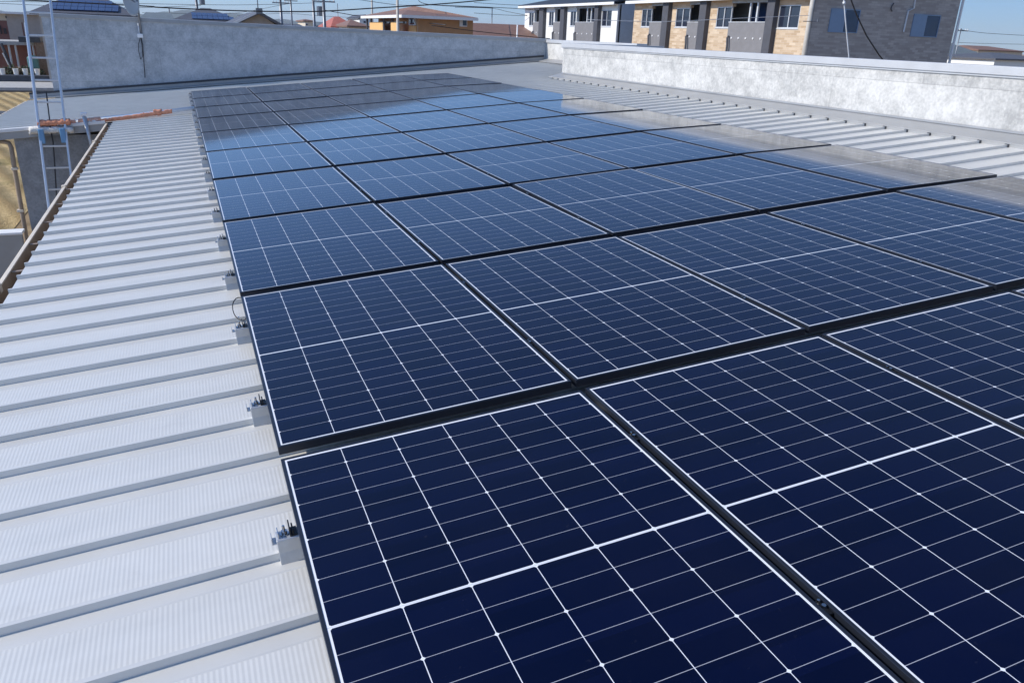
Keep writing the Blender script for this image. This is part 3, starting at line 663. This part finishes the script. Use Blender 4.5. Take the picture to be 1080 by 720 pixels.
# utility pole and cables in front of the gable
def utility_pole(label, u, y, top, r=.15, mat='concrete', arms=1, trans=False, vb=30, group='utility poles'):
    p = at(1, u, vb, y); b0 = Vector((p.x, y, G))
    o = thing('utility_pole', b0, label, 'utility pole', group)
    m_ = MB(); m_.tube([b0, b0+Vector((0, 0, top-G))], [r, r*.72], 10); m_.build('shaft', M[mat], o, smooth=True)
    for k in range(arms):
        z = top-.25-k*.75; m_ = MB(); m_.box((b0.x-.9, y-.20-r, z-.05), (b0.x+.9, y-.10-r*.9, z+.05)); ao = m_.build('crossarm', M['mast'], o)
        m_ = MB()
        for dx in (-.8, -.45, .45, .8): m_.tube([(b0.x+dx, y-.15-r, z+.051), (b0.x+dx, y-.15-r, z+.22)], .05, 6)
        m_.build('insulator', M['soffit'], ao)
    if trans:
        m_ = MB(); z = trans; m_.tube([(b0.x+.38+r, y-.1, z), (b0.x+.38+r, y-.1, z+.85)], .26, 12); m_.build('transformer', M['mast'], o)
    return o
up_ = utility_pole('pale concrete utility pole standing at the near corner of the brick apartment building', 852.5, 31.0, 6.5, .135, 'concrete', 1)
sl = MB(); z = at(1, 851, 23, 31).z; q = at(1, 851, 23, 31)
sl.tube([(q.x-.35, 30.85, z), (q.x+.55, 30.85, z+.02)], .02, 6); sl.tube([(q.x+.5, 30.85, z), (q.x+.5, 30.85, z+.12)], .06, 8); sl.build('cable_bracket', M['mast'], up_)
ym = 14.0
ca = [at(1, 889.6, -12, ym), at(1, 890.3, 4, ym), at(1, 892.5, 30, ym), at(1, 895.2, 58, ym), at(1, 896.2, 75, ym)]
wc = MB(); wc.tube(ca, .014, 6); wc.tube([at(1, 890.1, 2, ym), at(1, 890.4, 5, ym)], .03, 8); tag(wc.build('service_cable', M['whitecable'], smooth=True, origin=ca[-1]), 'thin white cable rising in front of the dark brick gable', 'cable')
cb = [at(1, 893, -14, 20), at(1, 897.5, 0, 20), at(1, 904, 17, 20), at(1, 914, 38, 20), at(1, 927, 58, 20), at(1, 940, 74, 20)]
wc = MB(); wc.tube(cb, .022, 6); tag(wc.build('service_cable', M['cable'], smooth=True, origin=cb[-1]), 'thick black cable curving down in front of the dark brick gable', 'cable')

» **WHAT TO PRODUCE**
Every line of text is to be repeated exactly; pictures are left out.

» **TASK ANSWER**
Keep writing the Blender script for this image. This is part 3, starting at line 663. This part finishes the script. Use Blender 4.5. Take the picture to be 1080 by 720 pixels.
# utility pole and cables in front of the gable
def utility_pole(label, u, y, top, r=.15, mat='concrete', arms=1, trans=False, vb=30, group='utility poles'):
    p = at(1, u, vb, y); b0 = Vector((p.x, y, G))
    o = thing('utility_pole', b0, label, 'utility pole', group)
    m_ = MB(); m_.tube([b0, b0+Vector((0, 0, top-G))], [r, r*.72], 10); m_.build('shaft', M[mat], o, smooth=True)
    for k in range(arms):
        z = top-.25-k*.75; m_ = MB(); m_.box((b0.x-.9, y-.20-r, z-.05), (b0.x+.9, y-.10-r*.9, z+.05)); ao = m_.build('crossarm', M['mast'], o)
        m_ = MB()
        for dx in (-.8, -.45, .45, .8): m_.tube([(b0.x+dx, y-.15-r, z+.051), (b0.x+dx, y-.15-r, z+.22)], .05, 6)
        m_.build('insulator', M['soffit'], ao)
    if trans:
        m_ = MB(); z = trans; m_.tube([(b0.x+.38+r, y-.1, z), (b0.x+.38+r, y-.1, z+.85)], .26, 12); m_.build('transformer', M['mast'], o)
    return o
up_ = utility_pole('pale concrete utility pole standing at the near corner of the brick apartment building', 852.5, 31.0, 6.5, .135, 'concrete', 1)
sl = MB(); z = at(1, 851, 23, 31).z; q = at(1, 851, 23, 31)
sl.tube([(q.x-.35, 30.85, z), (q.x+.55, 30.85, z+.02)], .02, 6); sl.tube([(q.x+.5, 30.85, z), (q.x+.5, 30.85, z+.12)], .06, 8); sl.build('cable_bracket', M['mast'], up_)
ym = 14.0
ca = [at(1, 889.6, -12, ym), at(1, 890.3, 4, ym), at(1, 892.5, 30, ym), at(1, 895.2, 58, ym), at(1, 896.2, 75, ym)]
wc = MB(); wc.tube(ca, .014, 6); wc.tube([at(1, 890.1, 2, ym), at(1, 890.4, 5, ym)], .03, 8); tag(wc.build('service_cable', M['whitecable'], smooth=True, origin=ca[-1]), 'thin white cable rising in front of the dark brick gable', 'cable')
cb = [at(1, 893, -14, 20), at(1, 897.5, 0, 20), at(1, 904, 17, 20), at(1, 914, 38, 20), at(1, 927, 58, 20), at(1, 940, 74, 20)]
wc = MB(); wc.tube(cb, .022, 6); tag(wc.build('service_cable', M['cable'], smooth=True, origin=cb[-1]), 'thick black cable curving down in front of the dark brick gable', 'cable')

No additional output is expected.